A segunda metade demonstrou-o flagrantemente. O Arsenal era um dínamo em movimento, a bola a ir dos defesas aos médios e a acabar nos atacantes em passes feitos com certeza no meio de movimentos coordenados e não acaso. Era uma equipa a desfrutar da estabilidade de uma intenção e feliz nos pulos de crescimento que está a dar, já a habituar com constância no meio-campo de um Liverpool encolhido, manietado e incapaz de ligar três passes seguidos perante a pressão consertada dos gunners.

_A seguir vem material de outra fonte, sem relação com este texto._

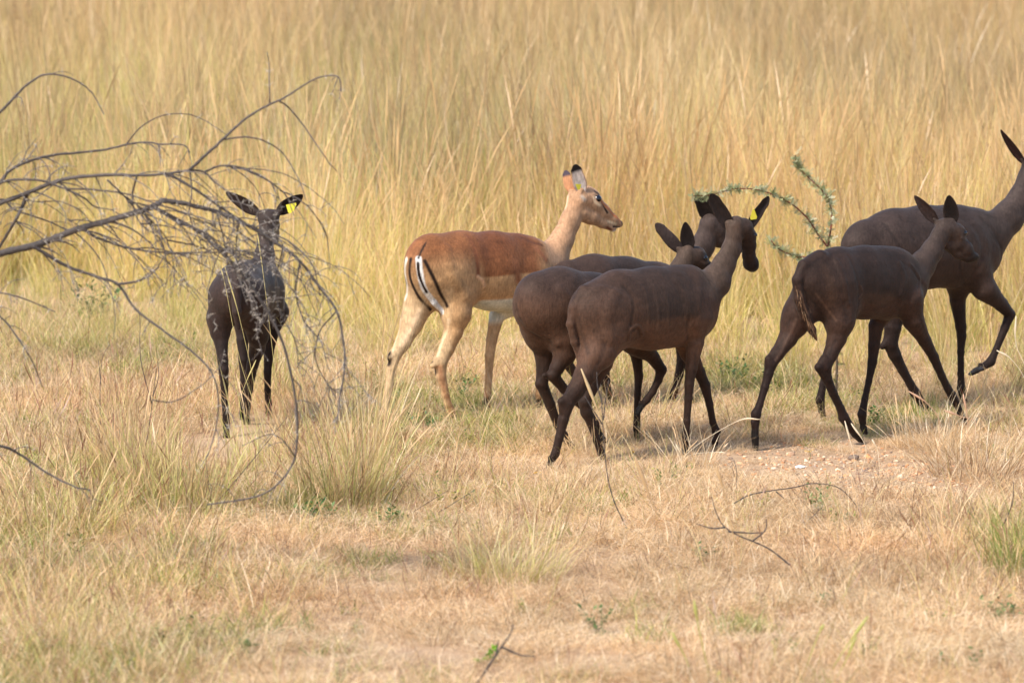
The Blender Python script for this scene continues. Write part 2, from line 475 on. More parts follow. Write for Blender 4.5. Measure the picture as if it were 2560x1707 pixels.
        for (base, tip, w, face, latb, latt, cup, tipc, inc, outc, shp) in s.ears:
            b = s.pt((*base, latb)); t = s.pt((*tip, latt)); A = t-b; Ln = np.linalg.norm(A); A = A/Ln
            Fd = np.array(face, float); Fd = Fd-A*(Fd@A); Fd /= np.linalg.norm(Fd); Sd = np.cross(A, Fd)
            nu, nv = 26, 9
            u = 1-(1-np.linspace(0, 1, nu))**1.6; vv = np.linspace(-1, 1, nv)
            tp = 1.35 if shp > .45 else 1.0
            prof = np.interp(u, [0, .12, .3, .5, .68, .82, .92, .97, .99, 1], [shp, shp+(1-shp)*.55, 1, .97, .82, .60*tp, .38*tp, .24*tp, .13*tp, .02])
            Wd = w*s.mpp*.5*prof
            U, VV = np.meshgrid(u, vv, indexing='ij'); WW = Wd[:, None]
            ang = VV*cup*1.35
            sx = np.sin(ang)/max(math.sin(min(cup*1.35, 1.57)), .05); cz = (1-np.cos(ang))*cup*1.2
            base_P = b+A*(U[..., None]*Ln)+Sd*(sx*WW)[..., None]+Fd*((cz-.15*np.sin(U*3.1))*WW)[..., None]
            th = .0028*(1-.4*np.abs(VV))*(1-.5*U)
            outer = base_P-Fd*th[..., None]; inner = base_P+Fd*th[..., None]*.6
            Vv = np.concatenate([inner.reshape(-1, 3), outer.reshape(-1, 3)])
            i, j = np.meshgrid(np.arange(nu-1), np.arange(nv-1), indexing='ij'); q = (i*nv+j).ravel()
            f1 = np.stack([q, q+1, q+nv+1, q+nv], -1); f2 = f1[:, ::-1]+nu*nv
            rim = []
            for a_ in range(nu-1):
                for e in (0, nv-1):
                    x, y = a_*nv+e, (a_+1)*nv+e; r_ = [x, y, y+nu*nv, x+nu*nv]; rim.append(r_ if e == 0 else r_[::-1])
            for e in range(nv-1):
                x, y = (nu-1)*nv+e, (nu-1)*nv+e+1; rim.append([x, y, y+nu*nv, x+nu*nv])
            ci = np.tile(np.array(inc, float), (nu*nv, 1)); co = np.tile(np.array(outc, float), (nu*nv, 1))
            uu = U.ravel(); va = np.abs(VV.ravel())
            edge = np.clip((va-.72)/.2, 0, 1)[:, None]; ci = ci*(1-edge*.75)+np.array(outc)*edge*.75
            fur = np.clip(np.sin(VV.ravel()*9+uu*7), 0, 1)[:, None]*.25*(uu[:, None] < .8); ci = ci*(1-fur)
            if tipc is not None:
                e = np.clip((uu-.70)/.10, 0, 1)[:, None]; ci = ci*(1-e)+np.array(tipc)*e; co = co*(1-e)+np.array(tipc)*e
            allV.append(Vv); allF.append(np.vstack([f1, f2, np.array(rim)])+n); allC.append(np.vstack([ci, co])); n += len(Vv)
        base = np.array([np.mean([f[2][0] for f in s.feet]), np.mean([f[2][1] for f in s.feet]), 0.0])
        root = empty('impala', base, s.label, 'antelope', s.group); s.root = root
        V = np.vstack(allV)
        mesh_obj('body', V, np.vstack(allF), mat, root, np.vstack(allC), True, base)
        print('IMPALA', s.label[:30], 'Y', round(s.Y, 2), 'verts', len(V), 'minz', V[:, 2].min().round(3), 'feet', [(int(f[0]), round(float(f[2][2]), 3), round(float(f[2][1]), 2)) for f in s.feet])
        # eyes
        for (px, py, r, hc) in s.eyes:
            p = s.surf(px, py); R = r*s.mpp
            c = s.pt(hc); axis = s.lt
            Rr = R
            for sg in (0, 1):
                q = p+ (c-p)/np.linalg.norm(c-p)*R*.35
                if sg:
                    q = q+axis*2*((c-q)@axis)
                a = np.linspace(0, math.pi, 9); bb = np.arange(14)/14*2*math.pi
                VV = np.stack([np.outer(np.sin(a), np.cos(bb)), np.outer(np.sin(a), np.sin(bb)), np.outer(np.cos(a), np.ones(14))], -1).reshape(-1, 3)*Rr*np.array([1.1, 1, .95])+q
                i, j = np.meshgrid(np.arange(8), np.arange(14), indexing='ij'); k = (j+1) % 14
                mesh_obj('eye', VV, np.stack([i*14+j, (i+1)*14+j, (i+1)*14+k, i*14+k], -1).reshape(-1, 4), M_EYE, root, None, True, base)
        for (poly, lat, off) in s.tags:
            P = np.array([s.pt((x, y, lat)) for x, y in poly]); P[:, 1] += off
            n = len(P); back = P+np.array([0, .003, 0])
            F4 = [np.array([[i, (i+1) % n, n+(i+1) % n, n+i] for i in range(n)])]
            m = mesh_obj('ear_tag', np.vstack([P, back, P.mean(0)[None], back.mean(0)[None]]),
                     [F4[0], np.array([[2*n, (i+1) % n, i] for i in range(n)]+[[2*n+1, n+i, n+(i+1) % n] for i in range(n)])], M_TAG, root, None, False, base)

# ---- coats
DK = lambda r, g, b: lin(r, g, b)
def coat_black(top=(58, 45, 40), flank=(86, 62, 49), neck=(78, 64, 56), leg=(48, 34, 28), zline=.5, zsoft=.012, head=(52, 40, 36), necks=9, hoofc=(26, 23, 23)):
    def f(s, V, Nn):
        rel = V-np.array([at(s.x0, 800, s.Y)[0], s.Y, 0]); sd = rel@s.hd
        zl = zline+.012*vnoise(V, 9, 3)
        w = np.clip((V[:, 2]-zl)/zsoft*.5+.5, 0, 1)[:, None]
        win = (np.clip((sd-s.sad[0])/.05, 0, 1)*np.clip((s.sad[1]-sd)/.05, 0, 1))[:, None]
        hi = np.clip((V[:, 2]-zline+.06)/.20, 0, 1)[:, None]; hi = hi*hi*(3-2*hi)
        gen = DK(*flank)*(1-hi*.75)+DK(*top)*hi*.75
        c = gen*(1-win)+(DK(*flank)*(1-w)+DK(*top)*.92*w)*win
        wl = np.clip((zline-.16-V[:, 2])/.12, 0, 1)[:, None]; c = c*(1-wl)+DK(*leg)*wl
        wn = np.clip((sd-necks)/.06, 0, 1)[:, None]*np.clip((V[:, 2]-zline-.02)/.08, 0, 1)[:, None]; c = c*(1-wn)+DK(*neck)*wn
        c = c*(1+.10*vnoise(V, 22, 5)[:, None]+.05*vnoise(V, 60, 6)[:, None])
        for W in getattr(s, 'headW', []):
            dd = np.full(len(V), 9.); 
            for i in range(len(W)-1): dd = np.minimum(dd, seg_dist(V, W[i], W[i+1])[0])
            e = np.clip((.070-dd)/.03, 0, 1)[:, None]; c = c*(1-e)+DK(*head)*(1+.12*vnoise(V, 40, 8)[:, None])*e
            m_ = np.clip((.055-np.linalg.norm(V-W[-1], axis=1))/.03, 0, 1)[:, None]; c = c*(1-m_)+DK(26, 22, 22)*m_
        for a, b in getattr(s, 'hoofs', []):
            d, t = seg_dist(V, a+(b-a)*.35, b); e = np.clip((.028-d)/.01, 0, 1)[:, None]; c = c*(1-e)+DK(*hoofc)*e
        return np.clip(c*np.array([.74, .69, .63]), .003, 1)
    return f
BLK_IN = DK(30, 22, 20); BLK_OUT = DK(56, 43, 38)
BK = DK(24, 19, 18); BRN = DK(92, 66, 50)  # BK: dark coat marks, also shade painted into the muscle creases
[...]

O terceiro pontapé válido ter surgido de penálti é uma desfaçatez injusta para quem limitar aos golos a visita a este jogo. Quando Thiago derrubou Gabriel Jesus, os visitantes tinham dois, três minutos somados a suster tentativas consecutivas na área, com os onze jogadores lá espremidos, a levarem com jogadas que terminavam sempre em remate. O flow do Arsenal era arrebatador - a capacidade de terem a bola e fazerem dela uma ameaça, sem pudores a popular a área de gente a aparecer para rematar, é uma constância de ousadia com que se têm destacado nesta Premier League.

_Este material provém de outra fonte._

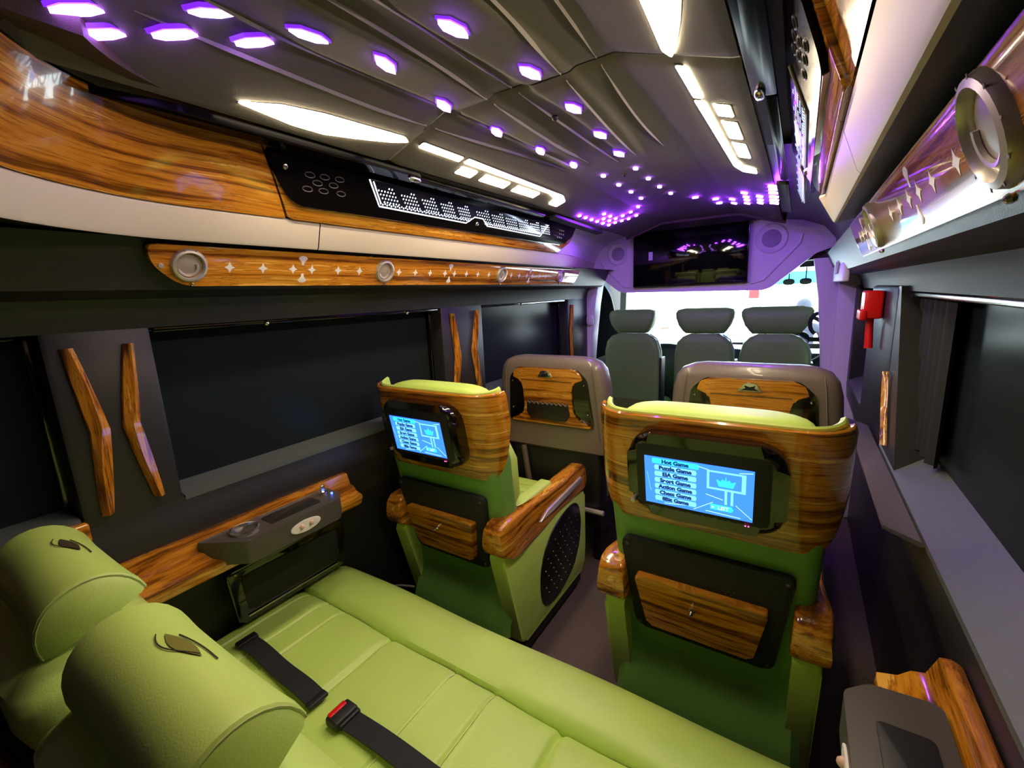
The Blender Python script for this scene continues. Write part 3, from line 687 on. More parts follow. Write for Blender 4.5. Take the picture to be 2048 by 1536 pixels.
        # wooden arm cap: bulging rear knob that runs into a straight rest
        prof = [(.05, .500, .592), (.035, .52, .575), (.04, .505, .592), (.06, .490, .608), (.10, .465, .612), (.16, .450, .606), (.24, .447, .598), (.34, .455, .592), (.46, .470, .590), (.60, .468, .590), (.70, .462, .588), (.722, .475, .580), (.728, .50, .565)]
        rows = []
        for (y, z0, z1) in prof[1:]:
            b = .072 if y < .2 else .070; bulge = .012 * math.exp(-((y - .09) / .08) ** 2)
            rows.append([(s * x, y, z) for x, z in rpoly([(.190, z0), (.190 + b + bulge, z0), (.190 + b + bulge - .006, z1), (.194, z1)], .014, 3)])
        cap = obj('arm_cap', loft(rows, True, True), WOODY, t, label='glossy wooden arm cap')
        obj('arm_blade', side(prism([(.30, .505), (.36, .528), (.665, .545), (.675, .530), (.655, .516), (.40, .505)], 0.050, 0.066, 0.003)), SATIN, cap, label='satin silver blade set in the arm')
        obj('arm_button', side(xf(lathe([(.006, .05), (.006, .064), (.003, .066)], 10), T(.20, .49, 0))), CHROME, cap)
        pad = rbox(min(s * .175, s * .228), max(s * .175, s * .228), .14, .46, .575, .602, .010, 3)
        obj('arm_pad', pad, LEATHER, t)
    # seat cushion with pleats
    for q in range(7):
        y0 = .20 + .074 * q
        obj('seat_pleat', rbox(-.192, .192, y0, y0 + .073, .33, .470 - (.008 if q > 5 else 0), .018, 3), LEATHER, t)
    obj('seat_box', rbox(-.195, .195, .18, .71, .14, .36, .03, 3), LEATHER_D, t)
    obj('pedestal', join(rbox(-.19, .19, .22, .66, 0.0, .16, .01, 2), box(-.245, .245, .18, .68, 0.03, .07)), BLACKM, t)
    return t
captain('green captain seat with wooden shell and blue screen by the left wall', (-0.495, 1.0, 0))
captain('green captain seat with wooden shell and blue screen on the right, nearest camera', (0.363, 1.0, 0))

# ================================================================ TAUPE SEATS
def taupe(label, loc):
    t = thing('taupe_seat', label, 'seat', loc)
    ly = lambda z: (1.05 - z) * 0.10
    spec = [(.600, .250, .01, .10, .03), (.612, .285, -.002, .12, .04), (.70, .292, 0, .13, .05), (.85, .283, 0, .13, .055), (.95, .275, .002, .13, .06), (1.0, .262, .008, .125, .06), (1.03, .240, .018, .115, .05), (1.047, .20, .035, .10, .04), (1.053, .16, .05, .085, .02)]
    obj('backrest', plan_loft([(z, hw, y0 + ly(z), y1 + ly(z), r) for z, hw, y0, y1, r in spec]), TAUPE, t)
    def bf(mm, off=0.0): return [(x, ly(z) - h - off, z) for x, z, h in mm[0]], mm[1]
    obj('black_inset', bf(prism(rpoly([(-.20, .955), (-.15, 1.005), (.15, 1.005), (.20, .955), (.222, .75), (.215, .728), (-.215, .728), (-.222, .75)], .02), -.01, .004, .002)), BLACK, t)
    kh = [(-.165, .99), (-.13, 1.006), (.13, 1.006), (.165, .99), (.18, .955), (.135, .94), (.125, .90), (.125, .80), (.15, .765), (.205, .745), (.205, .733), (-.205, .733), (-.205, .745), (-.15, .765), (-.125, .80), (-.125, .90), (-.135, .94), (-.18, .955)]
    wp = obj('wood_panel', bf(prism(rpoly(kh, .01, 3), 0.0, .014, .005)), WOODX, t, label='keyhole shaped glossy wooden back panel')
    obj('emblem', bf(prism([(-.040, .962), (.040, .962), (.022, .990), (.012, .994), (-.012, .994), (-.022, .990)], .012, .019, .002)), CHROME, wp, label='small chrome trapezoid emblem')
    obj('emblem_relief', bf(prism([(-.028, .967), (.028, .967), (.014, .974), (.018, .985), (0, .979), (-.018, .985), (-.014, .974)], .018, .0215)), BLACKM, wp)
    obj('seam_line', bf(tube([(-.13, .945, .014), (.13, .945, .014)], .0016, 5)), BLACK, wp)
    # net pocket with a frilled top
    top = [(-.105 + .21 * i / 30, .838 + .006 * math.sin(i * 1.9)) for i in range(31)]
    pk = obj('net_pocket', bf(prism(top + [(.112, .79), (.09, .757), (-.09, .757), (-.112, .79)], .010, .024, .004)), mat('sheer_net', S(34, 30, 28), .3, bump=(60, .8)), wp, label='black stretch net pocket')
    obj('pocket_frill', bf(tube([(x, z, .024) for x, z in top], .003, 5)), mat('frill', S(110, 96, 84), .6), wp)
    for x in (-.185, .185):
        obj('panel_stud', bf(xf(sphere(.005, 8), T(x * 1.0, .935, .006))), CHROME, t)
        obj('panel_stud', bf(xf(sphere(.005, 8), T(x * 1.06, .80, .006))), CHROME, t)
    for x in (-1, 1):
        obj('piping', tube([(x * .215, ly(1.02) + .02, 1.026), (x * .222, ly(.98) - .002, .98), (x * .235, ly(.85) - .003, .85), (x * .245, ly(.68) - .003, .68)], .0022, 6), TAUPE, t)
    obj('seat_cushion', rbox(-.25, .25, .12, .60, .34, .48, .05, 4), TAUPE, t)
    obj('lower_back', rbox(-.24, .24, .055, .16, .30, .62, .03, 3), BLACKM, t)
    obj('under_tray', rbox(-.24, .24, .10, .58, .20, .35, .02, 3), BLACKM, t)
    for x in (-.18, .18): obj('leg', rbox(x - .02, x + .02, .16, .55, 0.0, .22, .006, 2), BLACKM, t)
    obj('belt_strap', tube([(-.16, .045, .60), (-.13, .03, .45), (-.12, .05, .30)], .014, 6), mat('belt_brown', S(96, 82, 70), .7), t)
    obj('frame_bar', tube([(-.10, .04, .33), (.26, .04, .33)], .012, 8), SATIN, t)
    return t
taupe('taupe leather seat with wooden back panel and net pocket, left of the aisle', (-0.435, 1.74, 0))
taupe('taupe leather seat with wooden back panel rising behind the right captain seat', (0.39, 1.74, 0))

# ================================================================ CAB SEATS
def cab_seat(label, x, w, hw):
    t = thing('cab_chair', label, 'seat', (x, 3.12, 0))
    ly = lambda z: (1.0 - z) * 0.08
    spec = [(.44, w - .02, 0, .10, .03), (.46, w - .003, -.004, .11, .03), (.72, w, 0, .11, .04), (.90, w - .004, 0, .11, .045), (.97, w - .02, .005, .105, .05), (1.01, w - .055, .012, .10, .04), (1.03, w - .10, .025, .085, .03)]
    obj('backrest', plan_loft([(z, a, y0 + ly(z), y1 + ly(z), r) for z, a, y0, y1, r in spec]), OLIVE, t)
    obj('lower_band', plan_loft([(.465, w + .002, -.012 + ly(.46), .05, .02), (.545, w + .003, -.008 + ly(.54), .05, .02)]), mat('olive_band', S(104, 118, 62), .5), t)
    obj('piping', tube([(w - .004, ly(.72) + .05, .72), (w - .004, .05, .92), (w - .03, .04, .995), (w - .075, .03, 1.028)], .004, 6), mat('blue_piping', S(150, 176, 190), .4), t)
    hr = []
    for z, a, y0, y1 in ((1.035, hw * .66, .02, .09), (1.05, hw * .74, .0, .11), (1.09, hw * .88, -.012, .12), (1.14, hw * .98, -.012, .12), (1.17, hw * 1.0, -.005, .115), (1.19, hw * .94, .01, .10), (1.20, hw * .72, .03, .08)):
        hr.append((z, a, y0, y1, .045))
    obj('headrest', plan_loft(hr), OLIVE, t)
    for s in (-1, 1): obj('headrest_post', tube([(s * .055, .045, 1.0), (s * .055, .045, 1.05)], .006, 8), CHROME, t)
    obj('seat_cushion', rbox(-w, w, .08, .44, .36, .50, .05, 4), OLIVE, t)
    obj('base', rbox(-w + .03, w - .03, .08, .42, 0.0, .37, .02, 2), BLACKM, t)
    obj('side_cover', rbox(w - .006, w + .012, .02, .12, .42, .86, .006, 2), BLACKM, t)
    return t
cab_seat('olive vinyl cab seat with tall backrest at the left, full back visible', -0.492, 0.208, 0.168)
cab_seat('olive vinyl middle cab seat with narrow wide headrest', -0.006, 0.190, 0.182)
cab_seat('olive vinyl cab seat with wide headrest at the right, by the seat belt', 0.402, 0.195, 0.192)

# ================================================================ REAR BENCH
bench = thing('rear_bench', 'pale green leather rear bench with ribbed cushions and front roll', 'bench', (0, 0, 0))
XL, XR = -0.815, 0.70
def groove(x, c, w, d): return -d * math.exp(-((x - c) / w) ** 2)
def cushion(x0, x1, seams):
    n = max(60, int((x1 - x0) / 0.004)); rows = []
    ys = [0.20, 0.28, 0.36, 0.44, 0.52, 0.60, 0.66, 0.690, 0.700, 0.703]
    for y in ys:
        r = [(x0, y, 0.30)]
        for i in range(n + 1):
            x = x0 + (x1 - x0) * i / n; e = min(x - x0, x1 - x)
            z = 0.412 + 0.006 * math.sin(math.pi * (x - x0) / (x1 - x0)) - 0.010 * math.exp(-(e / 0.008) ** 2)
            for c in seams: z += groove(x, c, 0.0035, 0.006) + 0.0012 * math.exp(-(((x - c) - .012) / .006) ** 2)
            if y > 0.66: z -= 0.020 * ((y - 0.66) / 0.043) ** 2
            z += 0.002 * math.sin(x * 37 + y * 21) * 0.5
            r.append((x, y, z))
        r.append((x1, y, 0.30)); rows.append(r)
    return loft(rows)
SEAT_EDGES = [XL, -0.385, 0.149, XR]
for i, seams in enumerate(((-0.765, -0.670, -0.588), (-0.150, -0.028), (0.38, 0.50))):
    c = obj('seat_cushion', cushion(SEAT_EDGES[i], SEAT_EDGES[i + 1], seams), LEATHER, bench)
    for s in seams:
        obj('stitch_line', tube([(s + .007, y, 0.4175 + 0.006 * math.sin(math.pi * (s - SEAT_EDGES[i]) / (SEAT_EDGES[i + 1] - SEAT_EDGES[i])) - .004 - (0.020 * ((y - 0.66) / 0.043) ** 2 if y > .66 else 0)) for y in (.24, .35, .45, .55, .64, .67, .69)], .0013, 5), STITCH, c)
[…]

A vitória chegou sem tremideiras e com o Arsenal seguro, estável e confiante, a conspirar as posses de bola com calma para gelar os ritmos e vergar o Liverpool a uma banalização anormal com Klopp, no dia do sétimo aniversário da convivência dos reds com o treinador alemão que os devolveu à mentalidade de peito cheio dos anos 80 e 90. Feita uma dezena de jogos, o Arsenal de Mikel Arteta lidera o campeonato inglês e a sensação de não haver dúvidas é o melhor a que o clube poderia almejar.

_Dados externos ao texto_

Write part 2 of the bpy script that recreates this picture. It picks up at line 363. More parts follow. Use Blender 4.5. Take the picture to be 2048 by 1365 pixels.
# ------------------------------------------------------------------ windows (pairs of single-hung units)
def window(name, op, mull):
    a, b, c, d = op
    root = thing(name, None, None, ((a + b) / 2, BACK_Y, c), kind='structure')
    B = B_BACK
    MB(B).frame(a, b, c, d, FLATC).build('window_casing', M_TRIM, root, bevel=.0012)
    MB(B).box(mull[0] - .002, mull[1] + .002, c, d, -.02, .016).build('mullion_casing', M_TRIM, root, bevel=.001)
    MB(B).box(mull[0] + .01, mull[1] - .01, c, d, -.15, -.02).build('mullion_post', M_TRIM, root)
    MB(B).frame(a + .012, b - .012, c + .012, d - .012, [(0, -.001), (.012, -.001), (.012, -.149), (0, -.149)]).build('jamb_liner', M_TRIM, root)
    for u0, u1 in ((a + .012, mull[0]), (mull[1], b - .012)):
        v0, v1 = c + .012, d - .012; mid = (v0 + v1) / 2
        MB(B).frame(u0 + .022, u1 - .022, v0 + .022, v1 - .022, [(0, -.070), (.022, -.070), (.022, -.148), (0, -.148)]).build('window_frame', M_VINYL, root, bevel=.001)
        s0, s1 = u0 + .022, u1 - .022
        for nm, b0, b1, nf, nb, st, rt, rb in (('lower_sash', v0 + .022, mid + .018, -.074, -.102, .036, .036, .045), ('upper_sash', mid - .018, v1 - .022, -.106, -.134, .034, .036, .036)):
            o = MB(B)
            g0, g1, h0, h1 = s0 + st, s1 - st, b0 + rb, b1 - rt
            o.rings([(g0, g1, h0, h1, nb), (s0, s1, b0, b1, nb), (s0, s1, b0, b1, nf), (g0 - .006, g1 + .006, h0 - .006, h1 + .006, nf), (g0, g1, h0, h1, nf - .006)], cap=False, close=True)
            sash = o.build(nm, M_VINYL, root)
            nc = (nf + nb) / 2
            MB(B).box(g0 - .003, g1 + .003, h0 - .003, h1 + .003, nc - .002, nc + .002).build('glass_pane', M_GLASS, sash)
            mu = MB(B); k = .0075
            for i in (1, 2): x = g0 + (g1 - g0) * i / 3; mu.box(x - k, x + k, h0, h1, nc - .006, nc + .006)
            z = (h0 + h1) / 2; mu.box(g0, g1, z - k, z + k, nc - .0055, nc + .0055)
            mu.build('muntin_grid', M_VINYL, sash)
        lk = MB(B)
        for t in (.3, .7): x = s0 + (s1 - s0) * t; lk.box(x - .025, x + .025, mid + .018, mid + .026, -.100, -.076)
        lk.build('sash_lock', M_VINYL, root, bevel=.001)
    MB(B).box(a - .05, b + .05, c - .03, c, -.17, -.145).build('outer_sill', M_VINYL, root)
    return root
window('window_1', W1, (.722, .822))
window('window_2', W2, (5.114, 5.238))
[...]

Verticalizando todas as jogadas sem medo, dando a batuta do risco atacante a futebolistas cheios de talento nos seus vinte e poucos anos (o português Fábio Vieira, entrada nos descontos, terá de se pacientar enquanto brilha a espaços), este Arsenal já se recheia com mais certezas do que dúvidas. À quarta época com Arteta, para a frente já parece mesmo ser o caminho.